O segundo tema é a da possibilidade de se conviver com a diferença. A árvore de Charisma guarda inúmeros paralelos com a água-viva de Bright Future. Ambas são seres frágeis, aparentemente indefesos, mas que espalham um veneno que pode matar quem lhe toca. Espalhar esse veneno, proliferar esses seres, representaria a possibilidade de luta pela diferença ou aniquilação de uma comunidade? Kurosawa trabalha com os elementos do cinema fantástico, e coloca diversos pontos de vista em relação a essa árvore: o de um solitário lunático, que a protege como se fosse sua própria vida, a de uma cientista, que julga que a árvore representa a destruição do ecossistema da floresta, e de um bando, que busca a exploração madeireira do lugar. Entre o coração, a razão e a ganância, o policial precisa fazer uma escolha, e para isso, mergulha numa floresta com pistas difusas.

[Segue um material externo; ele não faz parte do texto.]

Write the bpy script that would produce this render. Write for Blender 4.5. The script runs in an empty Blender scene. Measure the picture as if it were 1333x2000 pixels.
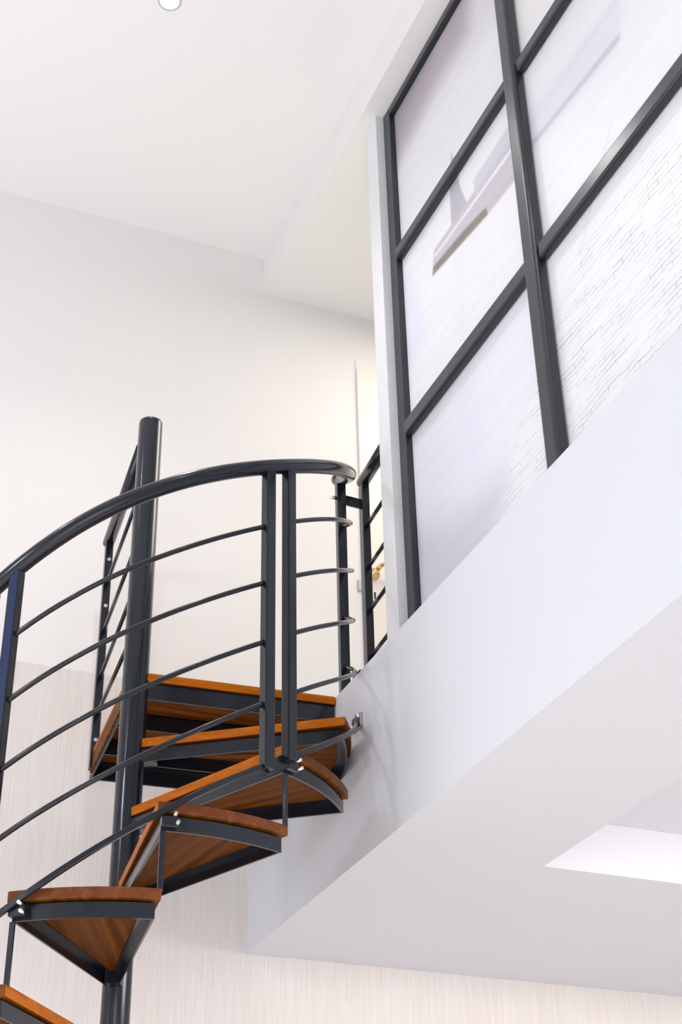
import bpy, bmesh, math, random
from mathutils import Vector, Matrix
random.seed(4)
S = bpy.context.scene
COL = S.collection
PI = math.pi

# ------------------------------------------------------------------ camera, world, lights, exposure
CAMZ = 1.175                      # camera height above the lower floor
cam_d = bpy.data.cameras.new('camera')
cam = bpy.data.objects.new('camera', cam_d); COL.objects.link(cam)
rgt = Vector((0.92390154, -0.38212592, -0.01963972))
dwn = Vector((0.1905545, 0.50401787, -0.84241021))
fwd = Vector((0.33180555, 0.77456166, 0.5384787))
m = Matrix.Identity(4)
for i in range(3):
    m[i][0] = rgt[i]; m[i][1] = -dwn[i]; m[i][2] = -fwd[i]
m[0][3], m[1][3], m[2][3] = 0, 0, CAMZ
cam.matrix_world = m
cam_d.sensor_fit = 'VERTICAL'; cam_d.sensor_height = 36; cam_d.lens = 52.6025
cam_d.clip_start = 0.05
S.camera = cam

w = bpy.data.worlds.new('world'); S.world = w; w.use_nodes = True
w.node_tree.nodes['Background'].inputs[0].default_value = (0.9, 0.95, 1, 1)
w.node_tree.nodes['Background'].inputs[1].default_value = 0.4

S.view_settings.view_transform = 'Standard'
S.view_settings.look = 'None'
S.view_settings.gamma = 1
S.view_settings.use_curve_mapping = False
S.view_settings.exposure = -0.21


def area(name, loc, target, sx, sy, power, col):
    d = bpy.data.lights.new(name, 'AREA'); d.shape = 'RECTANGLE'; d.size = sx; d.size_y = sy
    d.energy = power; d.color = col
    o = bpy.data.objects.new(name, d); COL.objects.link(o)
    o.location = loc
    o.rotation_euler = (Vector(target) - Vector(loc)).to_track_quat('-Z', 'Y').to_euler()
    return o


def point(name, loc, power, col, r=0.05):
    d = bpy.data.lights.new(name, 'POINT'); d.energy = power; d.color = col; d.shadow_soft_size = r
    o = bpy.data.objects.new(name, d); COL.objects.link(o); o.location = loc
    return o


def spot(name, loc, target, power, col, ang, blend=0.6, r=0.05):
    d = bpy.data.lights.new(name, 'SPOT'); d.energy = power; d.color = col
    d.spot_size = math.radians(ang); d.spot_blend = blend; d.shadow_soft_size = r
    o = bpy.data.objects.new(name, d); COL.objects.link(o); o.location = loc
    o.rotation_euler = (Vector(target) - Vector(loc)).to_track_quat('-Z', 'Y').to_euler()
    return o


# daylight from the left wall; the near and low left lights are added fill
area('near_fill_light', (-0.2, -2.4, 1.75), (0.6, 4, 2.7), 3.6, 2.8, 78, (0.97, 0.98, 1.0))  # added fill from the camera side, no window there
area('left_window_daylight', (-2.3, 1.9, 3.9), (1.5, 3.7, 2.6), 0.45, 0.6, 31, (0.93, 0.965, 1.0))
area('low_left_fill_light', (-2.3, 3.45, 1.5), (1.5, 3.9, 2.6), 1.9, 1.9, 60, (0.94, 0.97, 1.0))  # added fill for the shaded part of the upper floor's edge
# added spot on the floor; its bounce brightens ceiling and under sides
spot('floor_bounce_spot', (-0.6, -2.3, 4.6), (-1.0, 0.6, 0), 1650, (1.0, 0.98, 0.97), 62, 0.7, 0.4)
# upright blue lamp strip on the left wall of the hall
area('blue_wall_lamp', (-2.37, 2.75, 3.7), (0.6, 3.3, 2.8), 0.16, 2.3, 6.5, (0.0, 0.16, 1.0))
# ceiling lamps of the hall (the first is the one in the picture)
for lx, ly in ((0.847, 3.405), (0.847, 1.2), (-0.9, 3.405), (-0.9, 1.2)):
    spot('hall_downlight', (lx, ly, 5.50), (lx, ly, 0), 42, (1.0, 0.985, 0.97), 110, 0.8, 0.04)
# warm lamps of the upper floor and of the room below it
area('upper_floor_lamp', (2.9, 3.6, 5.30), (2.9, 3.6, 0), 1.4, 1.0, 42, (1.0, 0.93, 0.84))
area('lower_room_lamp', (2.9, 1.9, 2.50), (2.7, 2.6, 0), 1.2, 1.2, 78, (1.0, 0.92, 0.895))
point('tray_lamp', (2.75, 2.3, 2.62), 5.0, (1.0, 0.90, 0.82), 0.08)


# ------------------------------------------------------------------ materials
def mat(name, col, rough=0.5, metal=0.0, spec=0.5, coat=0.0):
    M = bpy.data.materials.new(name); M.use_nodes = True
    b = M.node_tree.nodes['Principled BSDF']
    b.inputs['Base Color'].default_value = (*col, 1)
    b.inputs['Roughness'].default_value = rough
    b.inputs['Metallic'].default_value = metal
    b.inputs['Specular IOR Level'].default_value = spec
    if coat:
        b.inputs['Coat Weight'].default_value = coat; b.inputs['Coat Roughness'].default_value = 0.08
    return M


def nt(M):
    return M.node_tree.nodes, M.node_tree.links, M.node_tree.nodes['Principled BSDF']


def paint(name, col, bump=0.03):
    M = mat(name, col, 0.75, spec=0.2)
    N, L, b = nt(M)
    tc = N.new('ShaderNodeTexCoord'); no = N.new('ShaderNodeTexNoise'); no.inputs['Scale'].default_value = 160
    no.inputs['Detail'].default_value = 3
    bp = N.new('ShaderNodeBump'); bp.inputs['Strength'].default_value = bump; bp.inputs['Distance'].default_value = 0.002
    L.new(tc.outputs['Object'], no.inputs['Vector']); L.new(no.outputs['Fac'], bp.inputs['Height'])
    L.new(bp.outputs['Normal'], b.inputs['Normal'])
    return M


M_white = paint('white_wall_paint', (0.89, 0.89, 0.89))
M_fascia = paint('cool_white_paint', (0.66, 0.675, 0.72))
M_ceil = paint('ceiling_paint', (0.915, 0.905, 0.895))
M_mezz = paint('upper_room_paint', (0.87, 0.86, 0.84))
M_trim = mat('white_lacquer', (0.78, 0.79, 0.81), 0.5)
M_door = mat('cream_door_lacquer', (0.86, 0.82, 0.75), 0.45)
M_steel = mat('graphite_lacquered_steel', (0.008, 0.011, 0.018), 0.2, 0.0, 0.4, 0.15)
M_frame = mat('graphite_window_lacquer', (0.020, 0.024, 0.031), 0.30, 0.0, 0.4, 0.2)
M_chrome = mat('bright_bolt_steel', (0.75, 0.75, 0.75), 0.2, 1.0)
M_brass = mat('satin_brass', (0.72, 0.50, 0.25), 0.3, 1.0)
M_dark = mat('dark_keyhole', (0.03, 0.025, 0.02), 0.6)
M_strike = mat('grey_strike_plate', (0.45, 0.43, 0.42), 0.35, 0.8)
M_floor = mat('pale_floor_tile', (0.84, 0.83, 0.82), 0.5, spec=0.2)

# back wall: white above, fabric-look wallpaper below the paper's edge
M_back = mat('white_paint_over_linen_wallpaper', (0.8, 0.8, 0.8), 0.75, spec=0.2)
N, L, b = nt(M_back)
tc = N.new('ShaderNodeTexCoord'); sp = N.new('ShaderNodeSeparateXYZ'); L.new(tc.outputs['Object'], sp.inputs[0])
lt = N.new('ShaderNodeMath'); lt.operation = 'LESS_THAN'; lt.inputs[1].default_value = 2.297 + CAMZ
L.new(sp.outputs['Z'], lt.inputs[0])
mp = N.new('ShaderNodeMapping'); mp.inputs['Scale'].default_value = (240, 1, 6)
n1 = N.new('ShaderNodeTexNoise'); n1.inputs['Scale'].default_value = 1.0; n1.inputs['Detail'].default_value = 5
L.new(tc.outputs['Object'], mp.inputs[0]); L.new(mp.outputs[0], n1.inputs['Vector'])
r1 = N.new('ShaderNodeValToRGB')
r1.color_ramp.elements[0].position = 0.3; r1.color_ramp.elements[0].color = (0.74, 0.69, 0.665, 1)
r1.color_ramp.elements[1].position = 0.72; r1.color_ramp.elements[1].color = (0.82, 0.785, 0.765, 1)
L.new(n1.outputs['Fac'], r1.inputs[0])
mx = N.new('ShaderNodeMix'); mx.data_type = 'RGBA'
mx.inputs['A'].default_value = (0.875, 0.855, 0.84, 1)
L.new(lt.outputs[0], mx.inputs['Factor']); L.new(r1.outputs[0], mx.inputs['B'])
L.new(mx.outputs['Result'], b.inputs['Base Color'])

# wood: orange long edges, darker stain on the curved end grain and on the panels below
def wood(name, lo, mid, hi, rough, spec):
    M = mat(name, mid, rough, spec=spec)
    N, L, b = nt(M)
    tc = N.new('ShaderNodeTexCoord'); mp = N.new('ShaderNodeMapping'); mp.inputs['Scale'].default_value = (2.2, 40, 40)
    n1 = N.new('ShaderNodeTexNoise'); n1.inputs['Scale'].default_value = 1.0; n1.inputs['Detail'].default_value = 7
    n1.inputs['Distortion'].default_value = 0.7
    L.new(tc.outputs['Object'], mp.inputs[0]); L.new(mp.outputs[0], n1.inputs['Vector'])
    r1 = N.new('ShaderNodeValToRGB'); e = r1.color_ramp.elements
    e[0].position = 0.28; e[0].color = (*lo, 1); e[1].position = 0.72; e[1].color = (*hi, 1)
    k = e.new(0.5); k.color = (*mid, 1)
    L.new(n1.outputs['Fac'], r1.inputs[0]); L.new(r1.outputs[0], b.inputs['Base Color'])
    return M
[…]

A partir de Charisma, alguns críticos viram no cinema de Kurosawa uma associação com Tarkowski. Essa comparação contribui mais para confundir do que para esclarecer os objetivos de Kurosawa, até porque, como dissemos, sua ambiguidade em relação ao cinema de gênero é um elemento fundamental de sua filmografia. Mas é curioso como podemos ver Carisma em comparação com O Sacrifício, de Tarkowski. O policial toma conta de uma frágil árvore, que é vista quase como símbolo da salvação de um mundo materialista. Além disso, a visão não-realista da floresta e os diálogos filosóficos dos personagens remetem a algumas cenas de Stalker. Ainda, a forma como Kurosawa compõe os espaços físicos, com casas abandonadas, com vidraças quebradas e espaços vazios lembram algumas das opções do cineasta russo. Mas creio que esses elementos são mais pontos em comum do que propriamente tentativas de diálogo entre os dois autores.

Realizado em 1999, Charisma aponta para um estranhamento da filmografia de Kurosawa: não é nem um “filme de juventude” nem “um thriller de suspense”. Seu arremedo de “cinema fantástico” contrasta com uma mise en scène de inspiração realista, especialmente na forma como o cineasta retrata a floresta: ao redor da árvore Charisma, há um espaço dessacralizado, como se nenhum elemento apontasse para o fato de que aquela árvore é especial. No entanto, junto com Cure, talvez seja o filme em que Kurosawa mais explicita a ambição metafísica de seu cinema. À medida em que avança para o seu final, Charisma retoma os temas de seu início: o fracasso do policial em proteger a frágil Charisma possui o contraponto do fortalececimento interior de uma ética. O sistema destrói a liberdade de ser em dissonância do outro: é preciso que a árvore se integre ao ecossistema da floresta para que possa sobreviver, senão é aniquilada. É a partir da consciência dessa tragicidade que o policial se declara pronto para deixar a floresta e regressar à sua rotina na cidade de Tóquio.

Comentários

legal seu texto, mas podeia mudar esse layout, coloque algo mais a ver com o cinema.

abraço
Roqueto disse…
Gostei muito das análises, me ajudaram a mergulhar ainda mais no fascinante cinema do KK.